For once, the jury got it right.
The 53rd Venice Biennale belonged to Bruce Nauman of the US, and to fail to award him the Golden Lion for best national participation would have been distinctly eccentric. His extended exhibition dominated the Biennale.
The extent of Nauman’s influence on art in recent decades is underlined by a visit to East-West Divan showing work from Afghanistan, Pakistan and Iran in the Scuola Grande della Misericordia. Up the grand staircase of this atmospherically decrepit building hangs a series of chandelier-like neon pieces — a Nauman signature medium — in Islamic script.
Nauman’s tour de force this time was a throwback to Biennales of years gone by, dominated by one towering artist. The late Robert Rauschenberg did so in 1964, signaling the triumph of New York as a cultural capital. I wonder: Will it ever happen again?
At the Peggy Guggenheim Collection there’s a delightful tribute to Rauschenberg, who died last year, in Gluts (through Sept. 20). This series of works from the late 1980s was made of junk metal — street signs, a squashed bicycle, an old fan — riveted together with casual elegance, a terrific eye for color and what can only be called joie de vivre. Though not part of the official Biennale, this is one of the best (modern) things to see in Venice.
For the rest, if not quite Biennale lite, the pickings were on the slim side. In the Arsenale, the exhibition Making Worlds, curated by the Biennale Director Daniel Birnbaum, begins with a beautiful, haunting piece by the Brazilian artist Lygia Pape, who died in 2004, featuring filaments of golden wire gleaming in a darkened room like diagonal shafts of light.

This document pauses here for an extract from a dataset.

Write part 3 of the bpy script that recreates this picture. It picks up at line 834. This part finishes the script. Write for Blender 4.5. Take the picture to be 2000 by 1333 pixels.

Next comes a piece by Michelangelo Pistoletto, a veteran of the Arte Povera movement, made up of 22 huge mirrors, about half of which were personally smashed in situ by the artist himself (a striking piece of art theater, if nothing else). After that, there wasn’t a great deal more in the echoing length of the old Venetian naval warehouses.
Paul Chan’s Sade for Sade’s Sake (2009), a shadow projection of figures engaged in a variety of sexual activity, understandably created a buzz. Watching all five hours and 45 minutes would be excruciating enough to please the marquis himself. A much pleasanter experience is offered by Cildo Meireles, another Brazilian, in a series of rooms of intensely saturated color — brilliant reds, blues, greens and yellows.
Among the national pavilions, the traditional heavyweights were punching below their usual weights. For the UK, Steve McQueen’s film Giardini was low-key. Liam Gillick, who, though British, was representing Germany, produced an installation of profound dullness with large quantities of timber shelving and a stuffed cat.
Andrei Molodkin, one of the Russian contingent, did better with Le Rouge et le Noir (2009), an installation in which blood and oil, respectively Russian soldiers’ gore and Chechen crude, pump through translucent figures of the Victory of Samothrace. It’s straightforward, yet
makes its point: This is the reality of
military success.
There’s not much painting on view, though Miquel Barcelo for Spain is showing rough-cast pictures and ceramics, somewhere between prehistoric cave art and abstract expressionism. Adel el Siwi in the Egyptian Pavilion also is showing paintings that draw on both national traditions, in his case going back to the Pharaoh Akhenaton and international modern art.
The most positive aspect of the Biennale, which as usual has as much terrible stuff as good, is the way in which contemporary art is an activity in which the whole world is peacefully joining.